- _Material provided_:
☆ ☆ ☆ ☆ ☆
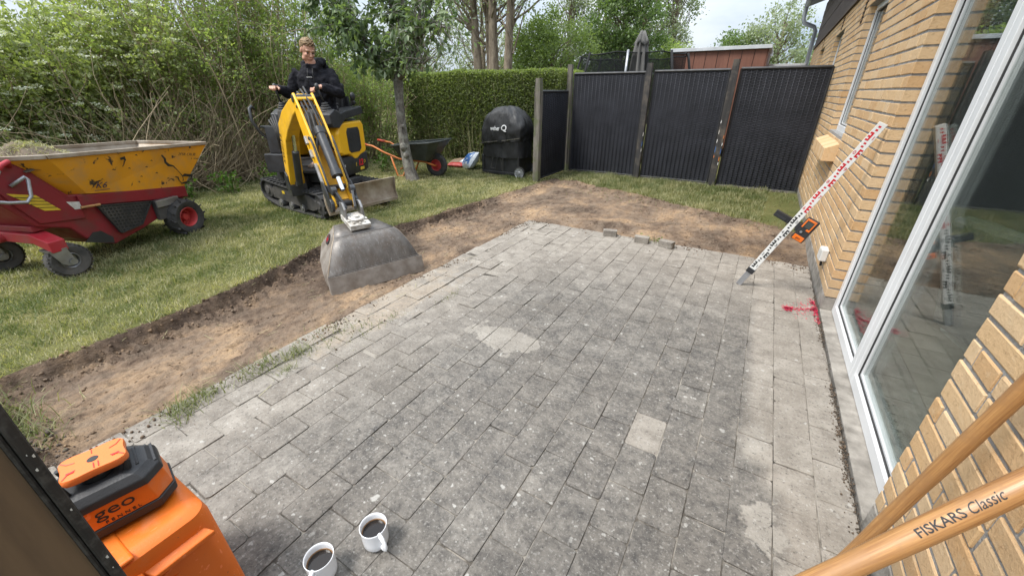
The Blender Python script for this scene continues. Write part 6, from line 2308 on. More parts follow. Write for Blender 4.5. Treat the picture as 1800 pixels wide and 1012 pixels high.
    # linkage
    lk = A + ax * (Ls - 0.07) + up2 * 0.11
    m = MB(Bm)
    for s in (-1, 1):
        p0 = A + ax * (Ls - 0.16) + Vector((0, s * 0.095, 0)); p1 = lk + Vector((0, s * 0.075, 0))
        m.bar(p0, p1, 0.016, 0.05, ax)
        m.cyl(p1 + Vector((0, -0.02, 0)), p1 + Vector((0, 0.02, 0)), 0.036, n=14)
        p2 = E_ + Vector((0.16, s * 0.04, -0.01))
        m.bar(p1, p2, 0.02, 0.05)
        m.cyl(E_ + Vector((0, s * 0.09, 0)), E_ + Vector((0, s * 0.115, 0)), 0.06, n=16)
    m.build('linkage', 'black_metal', stk, bevel=0.003)
    # guard ears on both sides of the stick end
    for s in (-1, 1):
        m = MB(Bm)
        c_ = A + ax * (Ls - 0.10) + Vector((0, s * 0.106, 0))
        ring = [c_ + ax * (0.12 * math.cos(a)) + up2 * (0.05 * math.sin(a)) for a in np.linspace(0, 2 * PI, 18, endpoint=False)]
        m.prism(ring, Vector((0, s * 0.012, 0)))
        m.build('guard', 'black_metal', stk)
    # tilting rotator coupling
    Q = Vector((-2.72, 2.08, 0.0)) - EX
    ba = math.atan2(-0.345, 0.94)
    K = Matrix.Translation((Q.x, Q.y, -0.02)) @ rotz(ba)
    m = MB(K)
    m.box(-0.13, 0.09, -0.085, 0.085, 0.36, 0.405, Matrix.Rotation(R(14), 4, 'Y') @ Matrix.Translation((-0.09, 0, -0.0)))
    cp = m.build('coupling', 'gear_paint', t, bevel=0.006)
    m = MB(K)
    Tt = Matrix.Rotation(R(14), 4, 'Y') @ Matrix.Translation((-0.09, 0, 0))
    m2 = MB(K @ Tt)
    m2.lathe([(0.0, 0.44), (0.022, 0.44), (0.024, 0.425), (0.04, 0.422), (0.055, 0.43), (0.062, 0.425), (0.064, 0.405)], (-0.01, 0, 0), (0, 0, 1), 22)
    for k in range(10):
        a = 2 * PI * k / 10
        m2.cyl((-0.01 + 0.08 * math.cos(a), 0.075 * math.sin(a), 0.40), (-0.01 + 0.08 * math.cos(a), 0.075 * math.sin(a), 0.416), 0.010, n=6)
    m2.build('gear', 'gear_paint', cp, smooth=35)
    m = MB(K @ Tt)
    for s in (-1, 1):
        m.prism([(-0.17, s * 0.06, 0.36), (-0.02, s * 0.06, 0.40), (-0.05, s * 0.06, 0.48), (-0.10, s * 0.06, 0.52), (-0.16, s * 0.06, 0.50)], (0, s * 0.018, 0))
    m.build('bracket', 'grey_steel', cp, bevel=0.004)
    # grading bucket: bowed back sheet, tapered shoulders, edge plate
    ce = (Vector((-2.553, 1.592, 0)) + Vector((-2.284, 2.325, 0))) / 2 + Vector((-0.02, 0.035, 0)) - EX
    K2 = Matrix.Translation((ce.x, ce.y, -0.02)) @ rotz(math.atan2(2.325 - 1.592, -2.284 + 2.553) - PI / 2)
    hwid = 0.38
    topf = [(-0.42, 0.352, 0.170), (-0.185, 0.318, 0.245)]
    prof = [(-0.185, 0.318, 0.245), (-0.155, 0.297, 0.268), (-0.125, 0.260, 0.292), (-0.098, 0.210, 0.318), (-0.075, 0.150, 0.345), (-0.058, 0.095, 0.368), (-0.045, 0.05, 0.384)]
    def sheet(pr, nm, par):
        m = MB(K2)
        m.loft([[(x, -w + 2 * w * j / 6, z) for j in range(7)] for (x, z, w) in pr], caps=False, closed=False)
        o = m.build(nm, 'bucket_steel', par, smooth=True, fix=False)
        so = o.modifiers.new('sheet', 'SOLIDIFY'); so.thickness = 0.012; so.offset = -1
        return o
    bk = sheet(prof, 'bucket', t)
    sheet(topf, 'top_sheet', bk)
    allp = [topf[0]] + prof
    m = MB(K2); m.tube([(prof[0][0], -prof[0][2], prof[0][1] + 0.003), (prof[0][0], prof[0][2], prof[0][1] + 0.003)], 0.004, 6)
    m.build('weld_seam', 'blade_steel', bk)
    for s in (-1, 1):
        up_e = [(x, s * w, z) for x, z, w in allp]
        lo_e = [(-0.50, s * 0.27, 0.20), (-0.33, s * 0.345, 0.12), (-0.29, s * 0.352, 0.105), (-0.26, s * 0.360, 0.085), (-0.22, s * 0.366, 0.06), (-0.18, s * 0.372, 0.035), (-0.14, s * 0.376, 0.01), (-0.10, s * 0.378, -0.01)]
        m = MB(K2)
        m.loft([up_e, lo_e], caps=False, closed=False)
        ck = m.build('cheek', 'plate_steel', bk, fix=False)
        so = ck.modifiers.new('sheet', 'SOLIDIFY'); so.thickness = 0.010; so.offset = 0
        m = MB(K2); m.tube([Vector(q) + Vector((0, s * 0.002, 0.003)) for q in up_e], 0.0055, 6)
        m.build('weld_seam', 'blade_steel', bk, smooth=True)
        if s < 0:
            a0, a1, a2 = Vector(up_e[0]), Vector(up_e[1]), Vector(lo_e[0])
            cpt = (a0 * 0.55 + a1 * 0.45) * 0.62 + (a2 * 0.6 + Vector(lo_e[1]) * 0.4) * 0.38
            nn = (a1 - a0).cross(a2 - a0).normalized()
            if nn.y > 0: nn = -nn
            aa = (a1 - a0).normalized(); bb = nn.cross(aa)
            m = MB(K2)
            m.prism([cpt + aa * (0.075 * math.cos(q)) + bb * (0.035 * math.sin(q)) + nn * 0.008 for q in np.linspace(0, 2 * PI, 20, endpoint=False)], nn * 0.002)
            m.build('sticker', 'ink', bk)
            k3 = K2.to_3x3()
            sg = -1 if (k3 @ aa).z > 0 else 1
            text_part('kst', 0.055, 'ink_red', 'lettering', bk, K2 @ (cpt + nn * 0.0115), k3 @ aa * sg, k3 @ bb * sg)
    m = MB(K2)
    m.prism([(x, -hwid - 0.012, z) for x, z in ((-0.052, 0.072), (-0.010, 0.090), (0.026, -0.048), (-0.016, -0.06))], (0, 2 * hwid + 0.024, 0))
    m.build('cutting_edge', 'plate_steel', bk, bevel=0.003)
    m = MB(K2); m.tube([(-0.045, -hwid, 0.083), (-0.045, hwid, 0.083)], 0.006, 6)
    m.build('weld_seam', 'bucket_steel', bk)
build_excavator()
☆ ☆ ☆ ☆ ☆
- _What the task asks_: Do not include the images; transcribe the rest of the listing exactly.

- _Result below_:
The Blender Python script for this scene continues. Write part 6, from line 2308 on. More parts follow. Write for Blender 4.5. Treat the picture as 1800 pixels wide and 1012 pixels high.
    # linkage
    lk = A + ax * (Ls - 0.07) + up2 * 0.11
    m = MB(Bm)
    for s in (-1, 1):
        p0 = A + ax * (Ls - 0.16) + Vector((0, s * 0.095, 0)); p1 = lk + Vector((0, s * 0.075, 0))
        m.bar(p0, p1, 0.016, 0.05, ax)
        m.cyl(p1 + Vector((0, -0.02, 0)), p1 + Vector((0, 0.02, 0)), 0.036, n=14)
        p2 = E_ + Vector((0.16, s * 0.04, -0.01))
        m.bar(p1, p2, 0.02, 0.05)
        m.cyl(E_ + Vector((0, s * 0.09, 0)), E_ + Vector((0, s * 0.115, 0)), 0.06, n=16)
    m.build('linkage', 'black_metal', stk, bevel=0.003)
    # guard ears on both sides of the stick end
    for s in (-1, 1):
        m = MB(Bm)
        c_ = A + ax * (Ls - 0.10) + Vector((0, s * 0.106, 0))
        ring = [c_ + ax * (0.12 * math.cos(a)) + up2 * (0.05 * math.sin(a)) for a in np.linspace(0, 2 * PI, 18, endpoint=False)]
        m.prism(ring, Vector((0, s * 0.012, 0)))
        m.build('guard', 'black_metal', stk)
    # tilting rotator coupling
    Q = Vector((-2.72, 2.08, 0.0)) - EX
    ba = math.atan2(-0.345, 0.94)
    K = Matrix.Translation((Q.x, Q.y, -0.02)) @ rotz(ba)
    m = MB(K)
    m.box(-0.13, 0.09, -0.085, 0.085, 0.36, 0.405, Matrix.Rotation(R(14), 4, 'Y') @ Matrix.Translation((-0.09, 0, -0.0)))
    cp = m.build('coupling', 'gear_paint', t, bevel=0.006)
    m = MB(K)
    Tt = Matrix.Rotation(R(14), 4, 'Y') @ Matrix.Translation((-0.09, 0, 0))
    m2 = MB(K @ Tt)
    m2.lathe([(0.0, 0.44), (0.022, 0.44), (0.024, 0.425), (0.04, 0.422), (0.055, 0.43), (0.062, 0.425), (0.064, 0.405)], (-0.01, 0, 0), (0, 0, 1), 22)
    for k in range(10):
        a = 2 * PI * k / 10
        m2.cyl((-0.01 + 0.08 * math.cos(a), 0.075 * math.sin(a), 0.40), (-0.01 + 0.08 * math.cos(a), 0.075 * math.sin(a), 0.416), 0.010, n=6)
    m2.build('gear', 'gear_paint', cp, smooth=35)
    m = MB(K @ Tt)
    for s in (-1, 1):
        m.prism([(-0.17, s * 0.06, 0.36), (-0.02, s * 0.06, 0.40), (-0.05, s * 0.06, 0.48), (-0.10, s * 0.06, 0.52), (-0.16, s * 0.06, 0.50)], (0, s * 0.018, 0))
    m.build('bracket', 'grey_steel', cp, bevel=0.004)
    # grading bucket: bowed back sheet, tapered shoulders, edge plate
    ce = (Vector((-2.553, 1.592, 0)) + Vector((-2.284, 2.325, 0))) / 2 + Vector((-0.02, 0.035, 0)) - EX
    K2 = Matrix.Translation((ce.x, ce.y, -0.02)) @ rotz(math.atan2(2.325 - 1.592, -2.284 + 2.553) - PI / 2)
    hwid = 0.38
    topf = [(-0.42, 0.352, 0.170), (-0.185, 0.318, 0.245)]
    prof = [(-0.185, 0.318, 0.245), (-0.155, 0.297, 0.268), (-0.125, 0.260, 0.292), (-0.098, 0.210, 0.318), (-0.075, 0.150, 0.345), (-0.058, 0.095, 0.368), (-0.045, 0.05, 0.384)]
    def sheet(pr, nm, par):
        m = MB(K2)
        m.loft([[(x, -w + 2 * w * j / 6, z) for j in range(7)] for (x, z, w) in pr], caps=False, closed=False)
        o = m.build(nm, 'bucket_steel', par, smooth=True, fix=False)
        so = o.modifiers.new('sheet', 'SOLIDIFY'); so.thickness = 0.012; so.offset = -1
        return o
    bk = sheet(prof, 'bucket', t)
    sheet(topf, 'top_sheet', bk)
    allp = [topf[0]] + prof
    m = MB(K2); m.tube([(prof[0][0], -prof[0][2], prof[0][1] + 0.003), (prof[0][0], prof[0][2], prof[0][1] + 0.003)], 0.004, 6)
    m.build('weld_seam', 'blade_steel', bk)
    for s in (-1, 1):
        up_e = [(x, s * w, z) for x, z, w in allp]
        lo_e = [(-0.50, s * 0.27, 0.20), (-0.33, s * 0.345, 0.12), (-0.29, s * 0.352, 0.105), (-0.26, s * 0.360, 0.085), (-0.22, s * 0.366, 0.06), (-0.18, s * 0.372, 0.035), (-0.14, s * 0.376, 0.01), (-0.10, s * 0.378, -0.01)]
        m = MB(K2)
        m.loft([up_e, lo_e], caps=False, closed=False)
        ck = m.build('cheek', 'plate_steel', bk, fix=False)
        so = ck.modifiers.new('sheet', 'SOLIDIFY'); so.thickness = 0.010; so.offset = 0
        m = MB(K2); m.tube([Vector(q) + Vector((0, s * 0.002, 0.003)) for q in up_e], 0.0055, 6)
        m.build('weld_seam', 'blade_steel', bk, smooth=True)
        if s < 0:
            a0, a1, a2 = Vector(up_e[0]), Vector(up_e[1]), Vector(lo_e[0])
            cpt = (a0 * 0.55 + a1 * 0.45) * 0.62 + (a2 * 0.6 + Vector(lo_e[1]) * 0.4) * 0.38
            nn = (a1 - a0).cross(a2 - a0).normalized()
            if nn.y > 0: nn = -nn
            aa = (a1 - a0).normalized(); bb = nn.cross(aa)
            m = MB(K2)
            m.prism([cpt + aa * (0.075 * math.cos(q)) + bb * (0.035 * math.sin(q)) + nn * 0.008 for q in np.linspace(0, 2 * PI, 20, endpoint=False)], nn * 0.002)
            m.build('sticker', 'ink', bk)
            k3 = K2.to_3x3()
            sg = -1 if (k3 @ aa).z > 0 else 1
            text_part('kst', 0.055, 'ink_red', 'lettering', bk, K2 @ (cpt + nn * 0.0115), k3 @ aa * sg, k3 @ bb * sg)
    m = MB(K2)
    m.prism([(x, -hwid - 0.012, z) for x, z in ((-0.052, 0.072), (-0.010, 0.090), (0.026, -0.048), (-0.016, -0.06))], (0, 2 * hwid + 0.024, 0))
    m.build('cutting_edge', 'plate_steel', bk, bevel=0.003)
    m = MB(K2); m.tube([(-0.045, -hwid, 0.083), (-0.045, hwid, 0.083)], 0.006, 6)
    m.build('weld_seam', 'bucket_steel', bk)
build_excavator()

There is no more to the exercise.